トランプの対北朝鮮戦略は「恐怖戦略」

起源は「砲艦戦略」

その発展が「核恐喝」

周辺国を脅して対象国を孤立させるやくざ戦略
他の国や民族に極度の不安心理と脅迫雰囲気を与え、侵略的目的を容易く達成する「恐怖戦略」は、

近代、植民地争奪戦を繰り広げた列強が軍事力の弱い国の海域に大砲を装備した艦船を配備し、砲声で脅迫した「砲艦外交」が起源である。

1866年、米国は、武装帆船「ジェネラル・シャーマン号」を平壌の大同江に侵入させ、大砲で朝鮮封建政府を脅迫した。

※ハワイ併合も同じやり方

第二次世界大戦後、世界初の核保有国、核兵器使用国となった米国は、「砲艦外交戦略」を、より暴圧的な「核恐喝戦略」に進化させた。

※米国は広島と長崎に原爆を投下。犠牲者、被害者数は44万人を越えた。これはナチス・ドイツがソ連で行った虐殺よりも多い。

米国が北朝鮮に行った恐喝事件

朝鮮戦争を開戦した米国は1950年8月、韓国に核兵器を持ち込んだ。これにより、「原子爆弾避難民」が行列をなした。その結果、今日まで尾を引く離散家族問題が発生した。

1968年、米国の武装偵察船「プエブロ号」が朝鮮領海に侵入。朝鮮人民軍に拿捕された。この問題を国連安保理に持ち込んだ米国は、報復として全面戦争をちらつかせた。後に米国側が謝罪して捕虜解放。

1969年、米海軍の早期警戒機EC-121機が朝鮮人民軍によって撃墜された。「報復のために戦術核兵器で北朝鮮の基地を攻撃することも検討されたが、当時ベトナム戦争に手こずっていたニクソン政権は決断できなかった」(米公文書)。

1976年、ポプラ事件。非武装地帯内の共同警備区域内に植えられていたポプラ並木の一本を剪定しようとした、韓国軍兵士と韓国人作業者と米陸軍工兵隊が、朝鮮人民軍将兵によって攻撃され、米陸軍士官2人が死亡、数名の韓国軍兵士が負傷した。

1990年代、クリントン米政権は「チームスピリット」米韓合同軍事演習に核戦略爆撃機「B-1B」などを投入。「核疑惑」に関連し「外科手術式打撃」と称し脅迫した。その後、対話に転じた。

2000年代、「テロとの戦争」を拡大し、北朝鮮を「悪の枢軸」「テロ支援国家」と断定し、朝鮮敵視を極大化。後に「テロ支援国家」指定を解除し対話に転じた。

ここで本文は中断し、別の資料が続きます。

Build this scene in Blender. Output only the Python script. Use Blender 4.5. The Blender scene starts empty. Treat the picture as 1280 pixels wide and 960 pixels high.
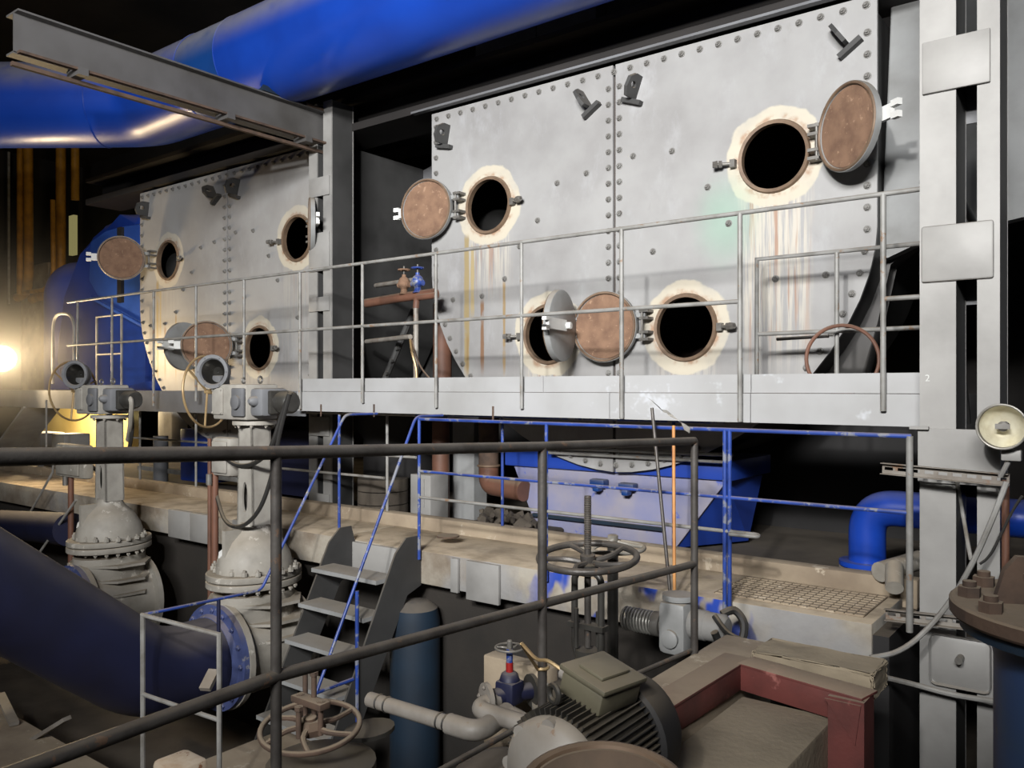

2010年代、2015年8月を戦争開始の月と位置付け、政治、軍事、経済、文化、外交など、あらゆる分野で圧迫を強め、核戦争をあおった。結局、放置した。

トランプ政権は、米韓合同軍事演習に核はもちろん、特殊戦武力と装備を大々的に投入。シリア空爆で脅迫。原子力空母などを次々と朝鮮半島に向けて派遣。圧迫の強度を強めたが、結局、平和的解決を模索。

米国の恐怖戦略は、核戦略爆撃機と大陸間弾道ミサイル、原子力潜水艦など三大戦略兵器を総動員する核恐喝、周辺国に北朝鮮の政治外交的孤立と高強度の経済制裁、文化的浸透の協力を迫る全方位的、複合的形態へと進化した。